The Reviewer talks as if that is a BAD thing.

Kirkus has the following review of JUDGE OF AGES, which comes out next month:

KIRKUS REVIEW

Third part of Wright’s series (The Hermetic Millennia, 2012, etc.) in which, thanks to alien technology, Texas gunslinger Menelaus Montrose transformed himself into a supergenius—and so did his rival, Ximen “Blackie” del Azarchel.

The alien slavers who provided the technology, the Domination of Hyades, will arrive in 400 years to take ownership of the Earth. All this time, Blackie has been attempting to force the development of a suitably advanced yet compliantly slave-worthy population. The two post-humans are also rivals for Rania, Menelaus’ wife, presently heading at near light speed for a remote globular star cluster in order to confront the Hyades’ bosses’ bosses. She will, of course, arrive back at Earth thousands of years too late to prevent the Hyades’ occupation, so somehow Menelaus, waking periodically from cryogenic suspension, must thwart Blackie and prevent the slavers from exterminating humanity until she arrives. Now, Menelaus discovers that the tombs where he and his allies were preserved have been ripped open and plundered by Blackie’s Blue Men minions—a situation that precipitates a battle that lasts the best part of 200 pages, and a further 100 of post-battle analysis and wrangling, leading to yet another (indecisive) showdown between Menelaus and Blackie. With nonstop if pedestrian action, villains who chortle and strut, and Menelaus’ indestructible self-confidence, it’s a sequence worthy of A. E. van Vogt’s spirit, though, alas, lacking van Vogt’s deftness or economy of style. Weird post-humans build themselves into recognizable characters. The plot devolves into a series of revelations that make sense only to the characters or, possibly, a few readers, should any still be hanging heroically on.

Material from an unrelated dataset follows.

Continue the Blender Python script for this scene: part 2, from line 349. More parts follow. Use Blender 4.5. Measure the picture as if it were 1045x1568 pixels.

Dazzling, highly impressive but readable only with enormous effort.

There is a rule one should not argue with reviewers, especially if the review, as it is here, attempts to be fair and fair-minded. I mean no disrespect to the hard-working reviewer, who, perhaps, read the book because he was assigned to do so, not because he enjoys space opera.

For all we know, he does not recall (or did not read) the first two books, which contain the clues and red herrings and foreshadowing of the several mysteries involved at the end, which the reviewer for some odd reason mistakes for post-battle analysis. Since another reviewer scoffed at my posthumans as being too flat and stereotypical to care about, it is a relief to have this reviewer scoff at the same posthumans as being too three-dimensional, complex and nuanced to care about the resolution of their turmoils.

But I will permit myself one well-meant if slightly supercilious comment:

A fight scene that goes on for 200 pages of non-stop action starring a hero with indestructible self-confidence. And he talks like this is a bad thing?

I want you to imagine me chortling and strutting while I say this. So if you want to see how an author pulls off being dazzling yet pedestrian, highly impressive yet lacking in deftness, by all means, pick up a copy.